Jika pemakzulan ini lolos, Yoon kehilangan kursi kepresidenan hingga putusan Mahkamah Konstitusi.
Selagi kosong, perdana Menteri akan menduduki posisi tersebut untuk sementara waktu. Pemilu baru digelar 660 hari setelah putusan.
Menurut konstitusi Korea, parlemen yang berjumlah 300 anggota bisa memakzulkan presiden jika mengantongi persetujuan dari dua pertiga atau sekitar 200 orang anggota, demikian dikutip Korea Herald, Kamis (6/12).
Aliansi oposisi pimpinan Partai Demokratik punya kursi di parlemen sebanyak 176 kursi.
Sementara itu, penguasa Partai Kekuatan Rakyat (People Power Party/PPP) memiliki 108 kursi.
Aliansi Demokratik perlu sekitar 24 suara lagi untuk bisa meloloskan pemakzulan.
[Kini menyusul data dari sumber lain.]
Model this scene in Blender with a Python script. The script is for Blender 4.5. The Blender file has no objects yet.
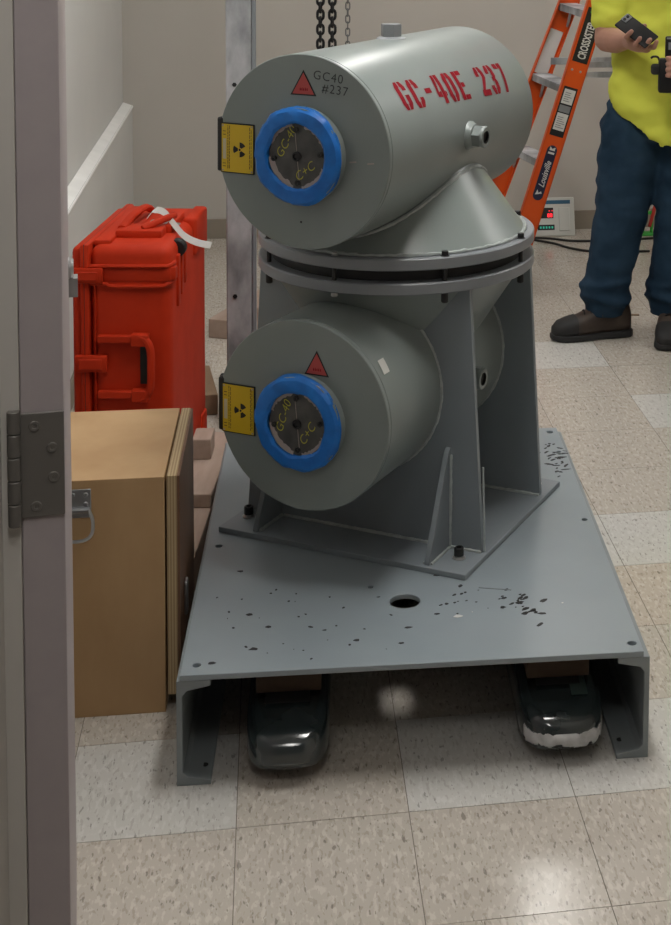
import bpy, bmesh, math, random
from mathutils import Vector, Matrix, noise
random.seed(4)
C = bpy.context.scene.collection
PI = math.pi
# ------------------------------------------------------------------ camera
cam_d = bpy.data.cameras.new('camera'); cam = bpy.data.objects.new('camera', cam_d); C.objects.link(cam)
PITCH, ROLL, EYE = .088, .014, 1.668
cp, sp, cr, sr = math.cos(PITCH), math.sin(PITCH), math.cos(ROLL), math.sin(ROLL)
right = Vector((cr, sp*sr, cp*sr)); up = Vector((-sr, sp*cr, cp*cr)); fwd = Vector((0, cp, -sp))
cam.matrix_world = Matrix(((right.x, up.x, -fwd.x, 0), (right.y, up.y, -fwd.y, 0), (right.z, up.z, -fwd.z, EYE), (0, 0, 0, 1)))
cam_d.sensor_fit = 'VERTICAL'; cam_d.sensor_height = 36; cam_d.lens = 1525/925*36
cam_d.shift_x = (335.5-543)/925; cam_d.shift_y = (17.5-462.5)/925
cam_d.clip_start = .02
bpy.context.scene.camera = cam
# ------------------------------------------------------------------ world, exposure, lights
w = bpy.data.worlds.new('world'); bpy.context.scene.world = w; w.use_nodes = True
w.node_tree.nodes['Background'].inputs[0].default_value = (.75, .85, 1, 1)
w.node_tree.nodes['Background'].inputs[1].default_value = .03
vs = bpy.context.scene.view_settings
vs.view_transform = 'Standard'; vs.look = 'None'; vs.gamma = 1; vs.use_curve_mapping = False
vs.exposure = 0.0
RY = .1774                                  # yaw of the room grid
def W(a, b, z=0):
    c, s = math.cos(RY), math.sin(RY); return Vector((a*c-b*s, a*s+b*c, z))
CEIL = 2.75
LIGHTS = [(1.08, 6.05, 1.2, .22, 17), (.45, 3.1, 1.2, .26, 34), (2.9, 4.6, 1.2, .24, 26), (-.1, 4.9, 1.2, .24, 12), (-.05, .95, 1.0, .26, 18)]  # last one: unseen hallway light, added to brighten the door edge
LCOL = (1, .98, .94)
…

Namun, PPP secara tegas akan mencegah langkah ini..
“Sebagai pemimpin partai, saya akan bekerja untuk memastikan usulan pemakzulan ini tidak lolos, guna mencegah terjadinya kekacauan yang tidak terduga yang bisa membahayakan masyarakat dan para pendukung,” Ketua PPP Han Dong Hoon , dikutip Korea Herald.
Mosi pemakzulan diajukan oposisi pada Rabu dini hari waktu setempat.
Berdasarkan Undang-Undang Majelis Nasional, pemungutan suara secara teknis bisa dilakukan paling cepat pada Jumat pukul 00.48
Usulan memakzulkan harus melalui pemungutan suara rahasia mulai 24 hingga 72 jam setelah dilaporkan.
Juru bicara Partai Demokratik Jo Seoung Lae berencana mengajukan usulan voting dalam sesi pleno luar biasa pada Sabtu pukul 19.00 waktu setempat.
Jo mengatakan keputusan partai akan memberi rakyat dan anggota parlemen lebih banyak waktu mempertimbangkan apakah tindakan Yoon merupakan pemberontakan atau upaya kudeta.
Di hari itu pula, parlemen akan voting untuk rancangan undang-undang penyelidikan khusus terhadap istri Yoon, Kim Keon Hee.
Kim menghadapi serangkaian tuduhan seperti intervensi pemilu, manipulasi harga saham, hingga pengaruh perdagangan.